Claire Rachel Jackson is an expert on ancient fiction, specifically the ancient Greek novel, Greek fictional epistolography, and postclassical receptions of novelistic fiction. She completed her PhD at King's College, Cambridge under the supervision of Prof. Simon Goldhill and with the funding of the Arts and Humanities Research Council (AHRC). After graduating in 2017 she worked as a Language Teaching Associate and Affiliated Lecturer at the Faculty of Classics, University of Cambridge and Director of Studies at Sidney Sussex College, Cambridge, before joinng UGent in January 2020. Between 2020-2024, she was a postdoctoral researcher on the ERC-funded project "Novel Echoes: Ancient Novelistic Receptions and Concepts of Fiction in Late Antique and Medieval Secular Narrative from East to West". From 2025 onwards she is a postdoctoral fellow on the FWO-funded project "Rewriting Romance: Receptions of Chariton's Callirhoe in the First Millennium CE."
Her primary research interests are in novelistic fiction and its reception in Late Antiquity and Byzantium. Her monograph project, entitled Fraud, Forgery, and Falsehood: Theories and Practices of Fiction in the Ancient Greek Novel and its Early Reception, builds on her PhD thesis to argue that, instead of being an immanent feature of narrative or a generic by-product, fiction is uniquely responsive to the cultural contexts of its composition and reception. By considering ancient novelistic fiction as an active negotiation between literary traditions and cultural context, her research sheds new light onto both the literary background and largely unexplored early readership of the novels. As such, her work offers key insight into both the traditionally neglected early reception of the Greek novels and also the theoretical and practical workings of fiction between classical and postclassical contexts.

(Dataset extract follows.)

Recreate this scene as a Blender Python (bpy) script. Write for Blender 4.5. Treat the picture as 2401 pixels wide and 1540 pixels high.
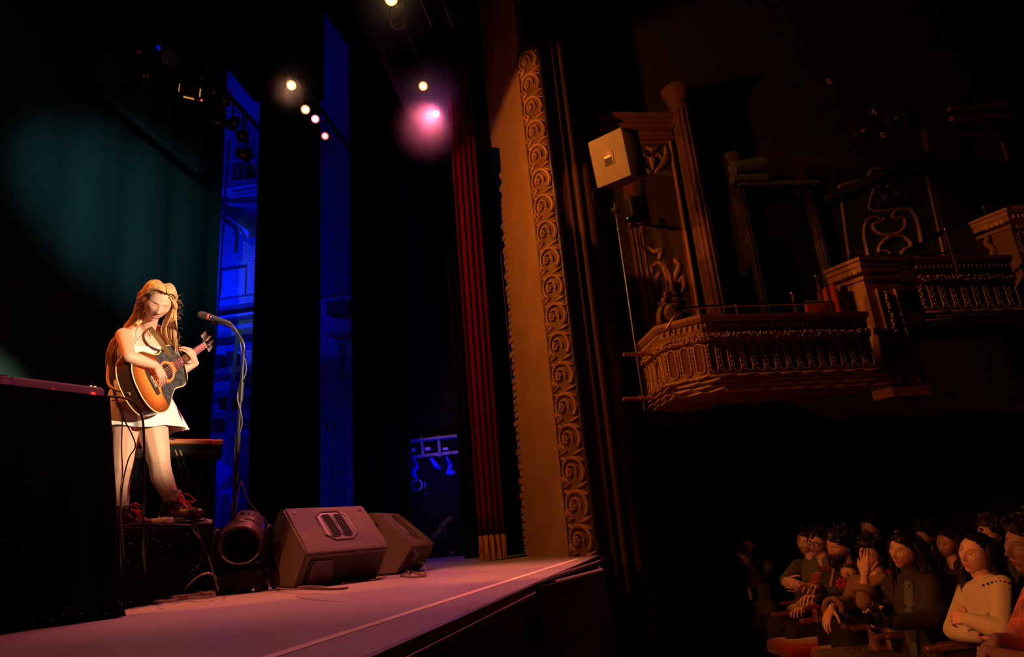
import bpy, bmesh, math, random
import numpy as np
from mathutils import Vector, Matrix, Quaternion
PI = math.pi
V = Vector
random.seed(7)
for o in list(bpy.data.objects): bpy.data.objects.remove(o)
SC = bpy.context.scene
COL = SC.collection

# ------------------------------------------------------------------ camera
PW, PH, FPX, ZC = 2401, 1540, 1571.0, 0.18
def _ray(px, py): return V((px - PW/2, py - PH/2, FPX))
_U = _ray(750, -4250).normalized()                 # where all verticals meet
_Y = _ray(1450, 1240); _Y = (_Y - _U*_Y.dot(_U)).normalized()   # cross-stage direction
_X = _Y.cross(_U)
RW = Matrix((_X, _Y, _U))                          # camera (right, down, forward) -> world
EYE = V((0, 0, ZC))
def dirp(px, py): return RW @ _ray(px, py)
def onz(px, py, z):
    v = dirp(px, py); return EYE + v*((z - ZC)/v.z)
def ony(px, py, y):
    v = dirp(px, py); return EYE + v*(y/v.y)
def onx(px, py, x):
    v = dirp(px, py); return EYE + v*(x/v.x)
def onpl(px, py, p0, n):
    v = dirp(px, py); return EYE + v*((V(p0) - EYE).dot(n)/v.dot(n))
def dep(px, py, d): return EYE + dirp(px, py)*(d/FPX)
cam = bpy.data.cameras.new('camera'); cam_o = bpy.data.objects.new('camera', cam); COL.objects.link(cam_o)
cam.sensor_width = 36; cam.lens = 36*FPX/PW; cam.clip_start = 0.05; cam.clip_end = 100
cr = RW @ V((1, 0, 0)); cu = RW @ V((0, -1, 0)); cb = RW @ V((0, 0, -1))
cam_o.matrix_world = Matrix(((cr.x, cu.x, cb.x, 0), (cr.y, cu.y, cb.y, 0), (cr.z, cu.z, cb.z, ZC), (0, 0, 0, 1)))
SC.camera = cam_o

# ------------------------------------------------------------------ world, exposure, light
SC.view_settings.view_transform = 'Standard'; SC.view_settings.look = 'None'
SC.view_settings.exposure = 0.0; SC.view_settings.gamma = 1.0
try: SC.view_settings.use_curve_mapping = False
except Exception: pass
w = bpy.data.worlds.new('world'); SC.world = w; w.use_nodes = True
w.node_tree.nodes['Background'].inputs[0].default_value = (0.05, 0.02, 0.012, 1)
w.node_tree.nodes['Background'].inputs[1].default_value = 0.012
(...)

Forthcoming publications include chapters and articles on Greek novelistic receptions in Musaeus and Aristaenetus, forgery and fictional epistolography, the Byzantine reception of fragmentary novelistic fiction, and the reception of Chariton's Callirhoe and its impact upon postclassical perceptions of the Greek novel as a genre. Her next project will be a monograph on the hitherto underexplored reception of Chariton's Callirhoe in postclassical antiquity, including ancient epistolography, imperial Greek epic, late antique hagiography, and novelistic fiction.